Desgracida (Dalton Trevisan)

Lembro de uma certa discussão na qual um rapaz de São Paulo questionava “Por que vocês curitibanos se acham donos de Dalton Trevisan?”. Na época até pensei em responder qualquer coisa sobre familiaridade, mas acho que hoje em dia eu entendo a revolta do leitor. Dalton transforma Curitiba no mundo (como Rosa fazia com o sertão? Não sei.), porque embora em certos momentos o curitibano tenha a nítida sensação de estar andando com as personagens por ruas que conhece tão bem, se você tira esse reconhecimento do espaço, o que fica é o humano – retratado às vezes com uma simplicidade que não tem como não visualizar o mini-conto como um episódio da vida do leitor, ou de um conhecido do leitor.
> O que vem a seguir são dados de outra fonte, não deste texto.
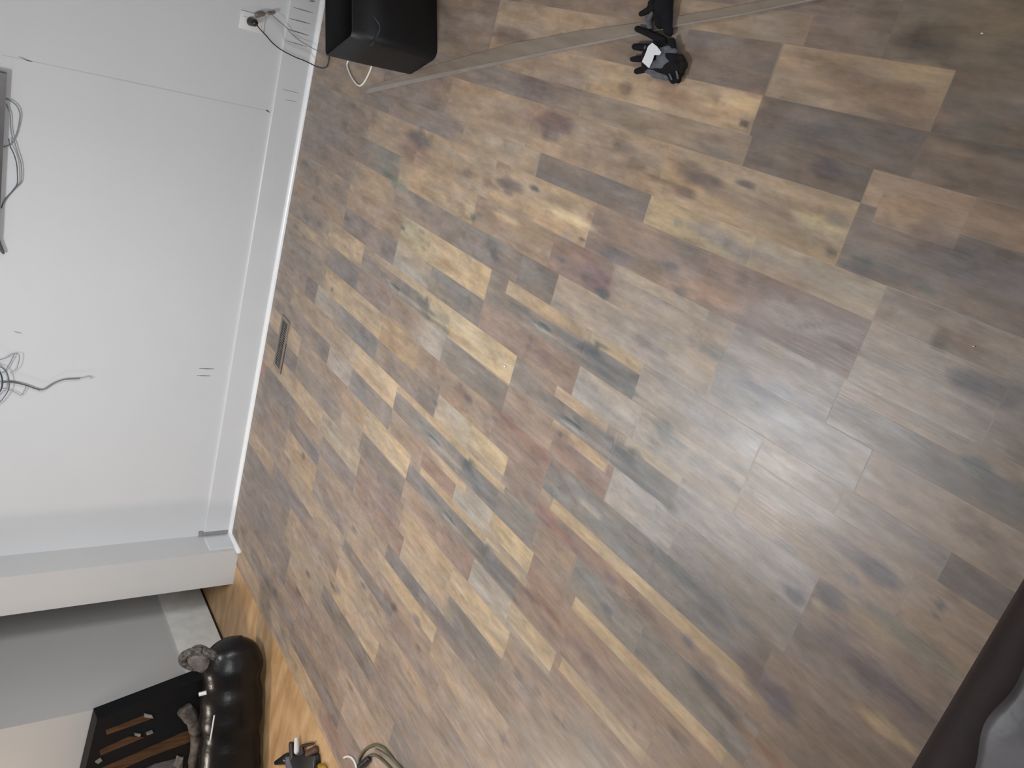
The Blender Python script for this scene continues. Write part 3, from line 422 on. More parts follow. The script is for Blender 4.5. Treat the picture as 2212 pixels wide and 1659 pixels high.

Desgracida, coletânea de contos lançada em julho pela Editora Record, deixa isso ainda mais evidente. Sim, você ainda pode sair em busca de Curitiba Perdida, mas repare como os contos poderiam estar em qualquer lugar. E são deliciosos, talvez até pela concisão: rápidos e rasteiros, você lê o livro em uma hora e fica querendo mais. Até porque está tudo ali, mais uma vez – a acidez, o humor, a delicadeza. Plural de pequenos eventos, um melhor que o outro.

Ranzinza também, como pode ser visto em Emiliano Redivivo (clara referência ao artigo publicado no periódico Joaquim sobre o poeta paranaense Emiliano Perneta), onde Dalton aponta o olhar crítico novamente para Helena Kolody ao concluir com as linhas:

(…) A nossa pobre santa Maria Bueno do versinho piegas.

Só que, ao contrário da outra, não faz milagre.

Também chama a atenção para a simplificação exagerada na comunicação atual, em A língua dos caras, quando comenta:

1º – Ninguém mais tem nome. Somos todos – cara, ei, cara. Até entre as moças.

2º – Todos os adjetivos se resumem a um só – legal.

3º – Não se conjuga verbo. É só – a gente diz, a gente isso, a gente aquilo. (…)

Ótimos também os contos com criança, até porque a maioria são de uma doçura que só quem já conviveu com as “pessoinhas” sabe como elas realmente são capazes de dizer verdades de um jeito que cala o adulto e ao mesmo tempo o encanta. A leitura flui bem, e quando você percebe já chegou na segunda metade do livro, Mal Traçadas Linhas, que na minha opinião foi o que mais atiçou minha curiosidade sobre Desgracida: nessa parte temos cartas de Dalton Trevisan, enviadas para pessoas como Otto Lara Resende e Rubem Braga.

Para quem admira a obra de um escritor, ter a chance de ler suas opiniões sem estarem cobertas pelo véu da ficção é sempre um grande momento. E as cartas de Dalton obviamente são curiosas e interessantes, porque tratam dos mais variados assuntos. O problema na minha opinião ficou um pouco na questão da organização: não são todas que apresentam datas, e elas não são apresentadas em ordem cronológica. Acho que talvez a intenção aí seja a de deixar a carta para Otto Lara Resende que começa com “Falemos mal do Grande Sertão” mais para o fim.

Opinião pessoal sobre essa carta é que ele estava é fazendo piada, até porque perto da conclusão pergunta: “Gostou do exercício frívolo de leitura?”. Também fica evidente uma admiração grande por Machado (o que não surpreende vendo que alguns temas Machadianos são recorrentes em sua obra). Enfim, vale a pena ver um pouco do autor, ainda mais tratando-se de uma figura tão fechada como Dalton é.

Livro muito bom, daqueles para ter em casa e poder reler de quando em quando. Para quem está curioso, deixo como sugestão a leitura da Carta-resenha escrita por Caetano W. Galindo sobre Desgracida, publicada em julho desse ano na Gazeta do Povo. Acho que dá para pegar uma ideia do que esperar da obra, especialmente da parte das cartas.